PAT RILEY: Just like the beginning for us the other night. We got off to 11-0 lead and then 18 to 6 and we were down 18 to 6 to start the game and 25-12 in the quarter. It was really a game of skirmish. When they were playing their best basketball for three, four, five minutes in some skirmish, they were really good at it. There were a few of those for us, but there weren't enough.
We didn't have enough good, sustained periods of basketball where we could really get back into the game. We had some opportunities and we cut it, I think, just before the half we cut it to three or four points, and they got a couple plays right at the end of the half to put them up 11.
Then going into the fourth quarter they made a couple of plays that could have got us to 3. At 77-71 we had a wide open three and missed it. When they're playing very good in spurts, then it's going to be hard to beat them.
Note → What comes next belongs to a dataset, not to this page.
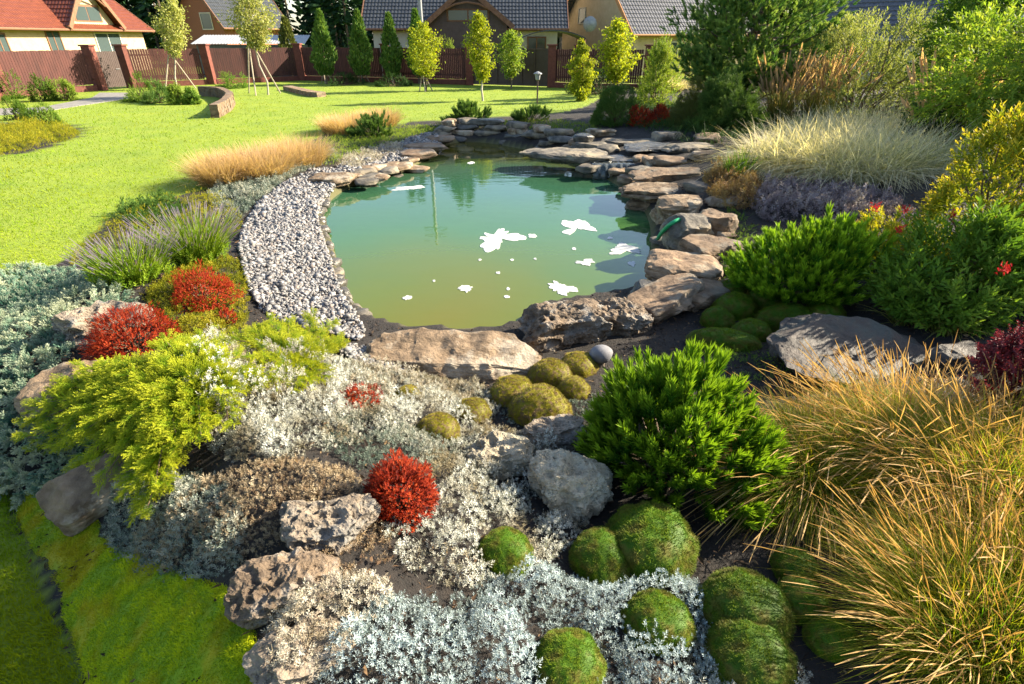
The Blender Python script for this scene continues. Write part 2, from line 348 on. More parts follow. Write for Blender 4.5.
# ------------------------------------------------------------------ pond water and foam
def offset(poly, d):
    p = np.asarray(poly); c = p.mean(0); q = np.roll(p,-1,0)-np.roll(p,1,0); nn = nrm(np.stack([q[:,1],-q[:,0]],1)); sg = np.sign(((p-c)*nn).sum(1).mean()); return p+nn*sg*d
s = Soup(); wp = offset(POND, .15); n = len(wp)
a, b = wp.min(0), wp.max(0); 
s.add(np.c_[wp, np.full(n, WATER_Z)], [np.array([list(range(n))])])
m, N, L = nt('pond_water'); out = N.new('ShaderNodeOutputMaterial'); bs = N.new('ShaderNodeBsdfPrincipled'); L.new(bs.outputs[0], out.inputs[0])
tc = N.new('ShaderNodeTexCoord'); geo = N.new('ShaderNodeNewGeometry')
nz = noise_n(N, L, .45, 3, .5, tc.outputs['Object'])
sx = N.new('ShaderNodeSeparateXYZ'); L.new(tc.outputs['Object'], sx.inputs[0])
# murk: silty yellow shallows by the near shore, deeper bottle green towards the middle (a bed that slopes down)
v1 = N.new('ShaderNodeVectorMath'); v1.operation = 'DISTANCE'; L.new(tc.outputs['Object'], v1.inputs[0]); v1.inputs[1].default_value = (-.7,5.2,WATER_Z)
ad = N.new('ShaderNodeMath'); ad.operation = 'MULTIPLY_ADD'; L.new(nz.outputs[0], ad.inputs[0]); ad.inputs[1].default_value = 2.6; L.new(v1.outputs['Value'], ad.inputs[2])
mr = N.new('ShaderNodeMapRange'); L.new(ad.outputs[0], mr.inputs[0]); mr.inputs[1].default_value = 1.2; mr.inputs[2].default_value = 11.0
rp = ramp(N, [(0,(.098,.098,.004)),(.13,(.080,.104,.006)),(.34,(.042,.105,.026)),(.62,(.025,.08,.045)),(.8,(.03,.065,.03)),(1,(.065,.06,.010))]); L.new(mr.outputs[0], rp.inputs[0]); L.new(rp.outputs[0], bs.inputs['Base Color'])
bs.inputs['Roughness'].default_value = .012; bs.inputs['IOR'].default_value = 1.4; bs.inputs['Specular IOR Level'].default_value = .5
mp = N.new('ShaderNodeMapping'); mp.inputs['Scale'].default_value = (1,1.8,1); L.new(tc.outputs['Object'], mp.inputs[0])
wv = noise_n(N, L, 3.0, 3, .5, mp.outputs[0]); bp = N.new('ShaderNodeBump'); bp.inputs['Strength'].default_value = .07; bp.inputs['Distance'].default_value = .03; L.new(wv.outputs[0], bp.inputs['Height'])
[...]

Q. Can you talk about the fact that you guys were getting blown up for so long but were resilient and able to build on that going back to Miami?
PAT RILEY: It means something but it doesn't. It means something, the fact that we hung in there and could have got lucky actually. I mean, Chauncey misses one, which I don't think he's ever missed one at the end when it counted, but you just never know what could have happened. If we could have made one more steal -- we hung in there and had a shot at it, but when they opened the lead to 18 points it was pretty hard for us to come back.
Q. One of the keys to Game 1 was you got a lot from people other than Shaq and Dwyane. Pistons seemed to take a lot of that away tonight. Was it something they were doing?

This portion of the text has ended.